Will Supreme Court End Federal Limits on Campaign Donations?
The case has the official name of McCutcheon v. Federal Election Commission but some people are already referring to it as “Citizens United II.” The issue is the constitutionality of federal law that caps the total amount of money individuals may contribute to candidates, parties, and certain political committees over a two-year period. Shaun McCutcheon, an active political contributor to the GOP and its candidates, challenged the caps, which are currently set at $117,000, as a violation of the First Amendment’s guarantee of freedom of speech.
Given the history of campaign finance laws in the Supreme Court since John Roberts and Samuel Alito joined the court in 2005, McCutcheon is likely to find a receptive audience. In fact, the Roberts Court has voted to limit or invalidate every campaign finance law it’s considered over the past seven years, usually by slim 5-4 margins. In 2006, the court said contribution limits may be constitutional, but struck down Vermont’s caps for being too low.
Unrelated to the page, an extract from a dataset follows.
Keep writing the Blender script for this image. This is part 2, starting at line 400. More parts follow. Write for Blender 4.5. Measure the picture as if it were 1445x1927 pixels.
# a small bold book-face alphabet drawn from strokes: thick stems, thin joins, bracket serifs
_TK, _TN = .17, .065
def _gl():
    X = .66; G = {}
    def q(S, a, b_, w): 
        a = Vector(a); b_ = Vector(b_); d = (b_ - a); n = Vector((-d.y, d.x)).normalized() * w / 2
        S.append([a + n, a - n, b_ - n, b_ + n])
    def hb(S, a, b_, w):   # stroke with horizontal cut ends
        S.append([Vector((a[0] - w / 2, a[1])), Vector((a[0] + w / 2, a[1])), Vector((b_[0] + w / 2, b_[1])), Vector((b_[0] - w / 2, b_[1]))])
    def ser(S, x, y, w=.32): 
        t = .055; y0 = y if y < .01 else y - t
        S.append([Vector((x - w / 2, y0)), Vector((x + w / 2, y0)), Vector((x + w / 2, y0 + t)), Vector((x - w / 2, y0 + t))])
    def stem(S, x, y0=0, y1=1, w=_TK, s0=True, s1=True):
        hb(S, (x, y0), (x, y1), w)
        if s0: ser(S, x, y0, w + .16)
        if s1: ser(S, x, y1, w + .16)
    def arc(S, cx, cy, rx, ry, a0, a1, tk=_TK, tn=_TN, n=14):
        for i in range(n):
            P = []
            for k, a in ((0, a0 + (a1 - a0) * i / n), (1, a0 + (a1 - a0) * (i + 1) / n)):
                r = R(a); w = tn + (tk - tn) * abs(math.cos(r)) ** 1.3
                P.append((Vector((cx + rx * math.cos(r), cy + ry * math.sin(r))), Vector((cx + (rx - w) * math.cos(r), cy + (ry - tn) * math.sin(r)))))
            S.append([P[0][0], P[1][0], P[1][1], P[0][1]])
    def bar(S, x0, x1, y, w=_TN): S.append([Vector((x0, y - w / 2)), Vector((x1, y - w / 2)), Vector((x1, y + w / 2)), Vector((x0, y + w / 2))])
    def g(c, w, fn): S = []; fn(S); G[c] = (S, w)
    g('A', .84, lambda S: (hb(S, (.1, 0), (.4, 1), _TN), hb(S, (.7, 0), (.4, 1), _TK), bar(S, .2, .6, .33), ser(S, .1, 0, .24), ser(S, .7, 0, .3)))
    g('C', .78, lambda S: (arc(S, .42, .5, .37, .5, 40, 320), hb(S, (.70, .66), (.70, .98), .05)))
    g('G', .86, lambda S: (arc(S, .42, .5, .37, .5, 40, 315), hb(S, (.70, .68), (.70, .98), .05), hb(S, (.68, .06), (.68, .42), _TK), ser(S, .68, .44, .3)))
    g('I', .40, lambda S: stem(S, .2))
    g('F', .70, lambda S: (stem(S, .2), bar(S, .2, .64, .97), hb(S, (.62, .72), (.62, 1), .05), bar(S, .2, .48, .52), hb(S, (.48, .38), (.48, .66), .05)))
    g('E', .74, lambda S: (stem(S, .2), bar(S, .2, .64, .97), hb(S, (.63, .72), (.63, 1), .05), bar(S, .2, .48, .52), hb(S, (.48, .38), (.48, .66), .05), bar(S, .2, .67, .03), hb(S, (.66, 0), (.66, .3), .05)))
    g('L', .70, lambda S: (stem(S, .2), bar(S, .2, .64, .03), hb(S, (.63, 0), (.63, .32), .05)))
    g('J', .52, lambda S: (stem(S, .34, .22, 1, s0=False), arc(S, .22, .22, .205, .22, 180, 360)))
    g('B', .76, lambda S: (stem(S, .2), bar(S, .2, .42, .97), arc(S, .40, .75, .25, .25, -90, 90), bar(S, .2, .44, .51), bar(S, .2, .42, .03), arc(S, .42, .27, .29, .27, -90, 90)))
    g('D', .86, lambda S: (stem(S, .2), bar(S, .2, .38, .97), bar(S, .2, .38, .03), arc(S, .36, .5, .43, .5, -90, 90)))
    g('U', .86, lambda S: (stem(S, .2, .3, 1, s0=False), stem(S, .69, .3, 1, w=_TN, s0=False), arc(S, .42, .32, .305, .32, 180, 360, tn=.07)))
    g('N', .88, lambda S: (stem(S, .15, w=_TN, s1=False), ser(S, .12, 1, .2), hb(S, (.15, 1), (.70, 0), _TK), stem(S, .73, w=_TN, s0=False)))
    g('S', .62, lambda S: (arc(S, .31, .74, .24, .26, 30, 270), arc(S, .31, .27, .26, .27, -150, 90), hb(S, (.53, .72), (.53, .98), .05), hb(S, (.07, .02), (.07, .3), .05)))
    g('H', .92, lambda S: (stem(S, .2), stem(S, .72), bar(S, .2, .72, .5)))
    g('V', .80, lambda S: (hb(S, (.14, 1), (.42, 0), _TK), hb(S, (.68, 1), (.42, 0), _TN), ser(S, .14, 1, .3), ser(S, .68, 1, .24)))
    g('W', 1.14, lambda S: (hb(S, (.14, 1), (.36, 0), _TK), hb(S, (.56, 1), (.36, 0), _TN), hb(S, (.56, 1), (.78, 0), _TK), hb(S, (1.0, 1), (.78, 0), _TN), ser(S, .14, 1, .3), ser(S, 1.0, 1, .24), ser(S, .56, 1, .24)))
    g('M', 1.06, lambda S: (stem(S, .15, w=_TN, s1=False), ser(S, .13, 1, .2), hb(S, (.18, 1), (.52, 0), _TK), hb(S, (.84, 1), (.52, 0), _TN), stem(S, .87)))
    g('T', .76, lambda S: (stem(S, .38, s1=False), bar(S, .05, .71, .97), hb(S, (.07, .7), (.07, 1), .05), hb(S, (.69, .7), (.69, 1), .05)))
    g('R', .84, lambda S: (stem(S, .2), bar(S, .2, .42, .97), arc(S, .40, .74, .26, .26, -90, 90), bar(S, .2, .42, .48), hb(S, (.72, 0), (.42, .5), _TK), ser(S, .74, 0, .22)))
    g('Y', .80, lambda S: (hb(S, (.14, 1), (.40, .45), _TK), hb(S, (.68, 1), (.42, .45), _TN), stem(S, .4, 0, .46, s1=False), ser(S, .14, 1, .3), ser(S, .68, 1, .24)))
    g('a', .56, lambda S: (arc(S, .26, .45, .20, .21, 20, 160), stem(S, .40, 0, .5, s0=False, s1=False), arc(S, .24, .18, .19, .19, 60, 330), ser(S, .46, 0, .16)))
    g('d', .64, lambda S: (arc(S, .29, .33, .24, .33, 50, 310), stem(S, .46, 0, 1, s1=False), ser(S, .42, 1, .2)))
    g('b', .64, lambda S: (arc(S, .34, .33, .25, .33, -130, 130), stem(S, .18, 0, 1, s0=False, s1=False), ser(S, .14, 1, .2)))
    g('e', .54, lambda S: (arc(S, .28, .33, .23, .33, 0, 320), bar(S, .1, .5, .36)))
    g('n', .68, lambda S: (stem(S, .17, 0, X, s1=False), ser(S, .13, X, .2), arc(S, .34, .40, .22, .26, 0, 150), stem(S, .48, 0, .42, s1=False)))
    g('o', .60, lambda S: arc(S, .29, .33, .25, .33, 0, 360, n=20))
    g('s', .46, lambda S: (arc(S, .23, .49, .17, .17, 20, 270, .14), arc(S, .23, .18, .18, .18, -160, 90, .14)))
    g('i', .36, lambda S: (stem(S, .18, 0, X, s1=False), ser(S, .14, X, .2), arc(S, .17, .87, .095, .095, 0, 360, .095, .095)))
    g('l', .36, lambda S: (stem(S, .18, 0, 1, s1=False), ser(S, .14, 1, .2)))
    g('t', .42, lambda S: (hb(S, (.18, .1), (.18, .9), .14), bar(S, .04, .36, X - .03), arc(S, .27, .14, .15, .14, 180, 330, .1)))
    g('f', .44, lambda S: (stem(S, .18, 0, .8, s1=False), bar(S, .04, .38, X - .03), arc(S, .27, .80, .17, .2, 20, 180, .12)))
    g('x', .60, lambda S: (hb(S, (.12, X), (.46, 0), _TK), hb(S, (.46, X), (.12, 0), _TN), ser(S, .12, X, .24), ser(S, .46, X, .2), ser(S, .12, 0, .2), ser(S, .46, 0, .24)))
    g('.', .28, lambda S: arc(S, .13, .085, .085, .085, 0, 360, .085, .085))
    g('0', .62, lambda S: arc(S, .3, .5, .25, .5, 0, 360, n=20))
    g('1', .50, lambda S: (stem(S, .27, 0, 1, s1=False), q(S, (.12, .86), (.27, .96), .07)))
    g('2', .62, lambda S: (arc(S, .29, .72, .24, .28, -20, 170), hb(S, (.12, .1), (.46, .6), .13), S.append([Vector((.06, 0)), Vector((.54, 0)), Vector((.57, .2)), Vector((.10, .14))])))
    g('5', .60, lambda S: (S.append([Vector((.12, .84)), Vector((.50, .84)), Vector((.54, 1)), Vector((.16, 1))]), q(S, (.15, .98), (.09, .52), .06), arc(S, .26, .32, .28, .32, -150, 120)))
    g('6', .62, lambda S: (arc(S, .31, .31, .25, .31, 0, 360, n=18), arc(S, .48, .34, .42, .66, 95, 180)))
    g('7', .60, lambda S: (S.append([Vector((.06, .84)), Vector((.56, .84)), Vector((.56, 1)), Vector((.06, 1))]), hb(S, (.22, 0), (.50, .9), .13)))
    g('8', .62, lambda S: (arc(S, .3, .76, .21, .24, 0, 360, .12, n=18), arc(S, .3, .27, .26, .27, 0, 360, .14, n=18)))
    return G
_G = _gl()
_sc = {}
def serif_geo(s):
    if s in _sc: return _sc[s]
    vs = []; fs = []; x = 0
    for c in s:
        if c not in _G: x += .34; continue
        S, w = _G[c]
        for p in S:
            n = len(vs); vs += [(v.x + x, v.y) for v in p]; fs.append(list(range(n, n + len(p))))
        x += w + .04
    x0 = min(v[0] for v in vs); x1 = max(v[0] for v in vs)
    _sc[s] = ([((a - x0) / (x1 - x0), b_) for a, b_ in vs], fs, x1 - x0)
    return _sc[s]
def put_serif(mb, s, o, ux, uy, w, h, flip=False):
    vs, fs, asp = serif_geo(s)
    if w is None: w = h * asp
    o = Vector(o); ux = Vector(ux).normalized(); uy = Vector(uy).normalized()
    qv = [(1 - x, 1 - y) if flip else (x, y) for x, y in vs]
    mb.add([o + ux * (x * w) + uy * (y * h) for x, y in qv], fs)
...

In 2007, the court significantly narrowed a federal law barring the broadcast of “issue” ads in the weeks before an election if the ads mentioned a candidate’s name. In 2008, the court invalidated a public financing provision that raised the contribution limits for candidates running against privately financed opponents. In 2011, the justices held unconstitutional a law affording publicly financed candidates extra public funds to compete against the unlimited spending of candidates raising money privately.